Extract word for word the lines of the listing from its start to the line holding "from mathutils.bvhtree import BVHTree", both ends kept; pictures are not part of the copy.

### Dataset content

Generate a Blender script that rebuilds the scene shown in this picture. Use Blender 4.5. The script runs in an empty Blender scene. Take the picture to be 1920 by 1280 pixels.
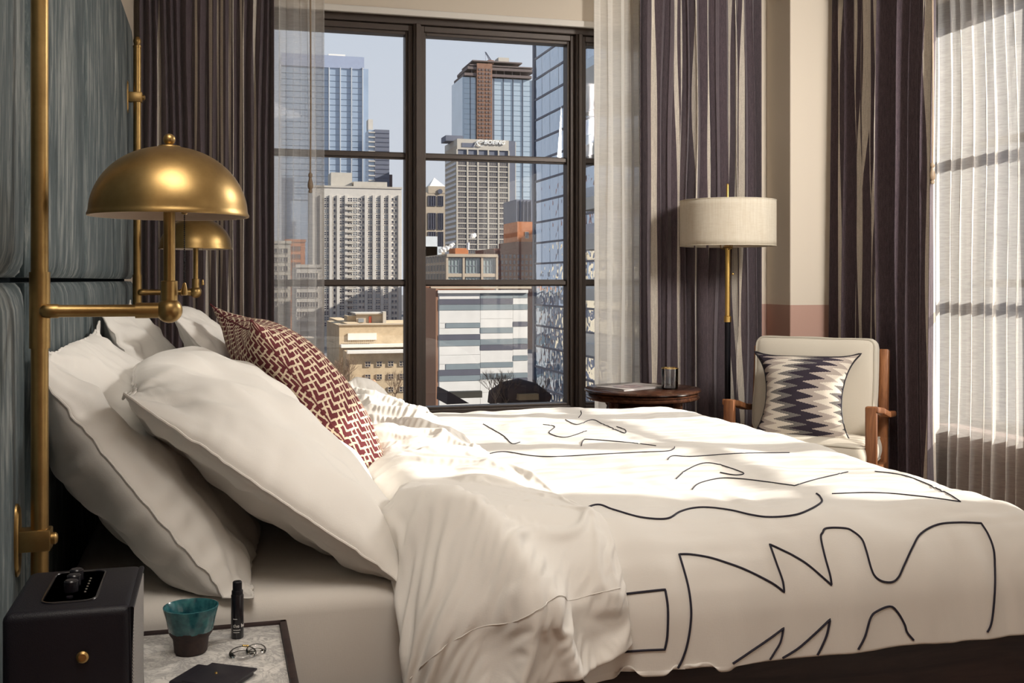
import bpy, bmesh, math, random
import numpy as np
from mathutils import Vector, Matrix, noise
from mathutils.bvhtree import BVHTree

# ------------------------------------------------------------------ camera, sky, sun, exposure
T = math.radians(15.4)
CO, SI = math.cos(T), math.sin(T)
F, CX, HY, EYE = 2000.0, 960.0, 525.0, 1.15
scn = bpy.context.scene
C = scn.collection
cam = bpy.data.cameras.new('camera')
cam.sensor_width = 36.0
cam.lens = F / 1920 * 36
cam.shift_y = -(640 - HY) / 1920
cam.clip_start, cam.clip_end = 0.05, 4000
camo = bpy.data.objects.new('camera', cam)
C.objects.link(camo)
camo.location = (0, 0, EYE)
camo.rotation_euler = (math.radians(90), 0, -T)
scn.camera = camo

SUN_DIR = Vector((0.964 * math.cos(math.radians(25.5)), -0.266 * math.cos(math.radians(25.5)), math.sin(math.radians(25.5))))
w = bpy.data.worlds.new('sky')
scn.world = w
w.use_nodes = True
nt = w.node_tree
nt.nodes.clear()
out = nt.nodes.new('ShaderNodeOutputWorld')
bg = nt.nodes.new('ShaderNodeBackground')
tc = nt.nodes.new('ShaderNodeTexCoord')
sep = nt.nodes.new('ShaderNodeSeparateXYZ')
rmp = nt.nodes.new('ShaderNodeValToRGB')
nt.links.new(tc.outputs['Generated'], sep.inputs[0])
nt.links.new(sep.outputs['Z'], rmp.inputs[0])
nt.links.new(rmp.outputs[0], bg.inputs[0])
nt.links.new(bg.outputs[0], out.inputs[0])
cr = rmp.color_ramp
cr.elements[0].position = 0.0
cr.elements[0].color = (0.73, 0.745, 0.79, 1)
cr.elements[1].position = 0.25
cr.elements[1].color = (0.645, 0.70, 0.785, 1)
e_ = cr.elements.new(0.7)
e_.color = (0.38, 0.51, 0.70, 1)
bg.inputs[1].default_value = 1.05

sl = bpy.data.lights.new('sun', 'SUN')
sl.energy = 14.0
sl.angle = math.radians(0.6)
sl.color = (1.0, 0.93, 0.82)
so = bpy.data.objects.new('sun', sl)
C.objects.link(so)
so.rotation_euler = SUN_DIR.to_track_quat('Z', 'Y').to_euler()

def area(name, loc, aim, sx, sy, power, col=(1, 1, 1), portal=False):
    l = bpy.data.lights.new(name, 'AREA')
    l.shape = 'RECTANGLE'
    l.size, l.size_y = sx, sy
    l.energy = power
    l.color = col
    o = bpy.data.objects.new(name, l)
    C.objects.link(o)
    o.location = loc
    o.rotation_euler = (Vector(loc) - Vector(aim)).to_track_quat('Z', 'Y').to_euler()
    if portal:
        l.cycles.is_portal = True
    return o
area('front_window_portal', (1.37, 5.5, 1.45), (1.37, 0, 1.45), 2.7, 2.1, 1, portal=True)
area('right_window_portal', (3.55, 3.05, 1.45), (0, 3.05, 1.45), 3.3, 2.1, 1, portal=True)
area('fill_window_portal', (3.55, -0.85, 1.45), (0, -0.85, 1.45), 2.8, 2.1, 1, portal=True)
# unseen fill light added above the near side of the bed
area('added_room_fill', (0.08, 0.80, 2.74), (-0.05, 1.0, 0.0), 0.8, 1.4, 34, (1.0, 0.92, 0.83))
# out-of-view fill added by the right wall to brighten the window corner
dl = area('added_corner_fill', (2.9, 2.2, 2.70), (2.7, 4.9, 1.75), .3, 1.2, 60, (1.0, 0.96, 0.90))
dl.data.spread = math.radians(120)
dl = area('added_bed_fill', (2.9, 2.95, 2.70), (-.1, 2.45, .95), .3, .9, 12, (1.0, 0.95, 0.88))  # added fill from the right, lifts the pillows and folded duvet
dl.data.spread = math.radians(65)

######

- [Response to this exercise]
Generate a Blender script that rebuilds the scene shown in this picture. Use Blender 4.5. The script runs in an empty Blender scene. Take the picture to be 1920 by 1280 pixels.
import bpy, bmesh, math, random
import numpy as np
from mathutils import Vector, Matrix, noise
from mathutils.bvhtree import BVHTree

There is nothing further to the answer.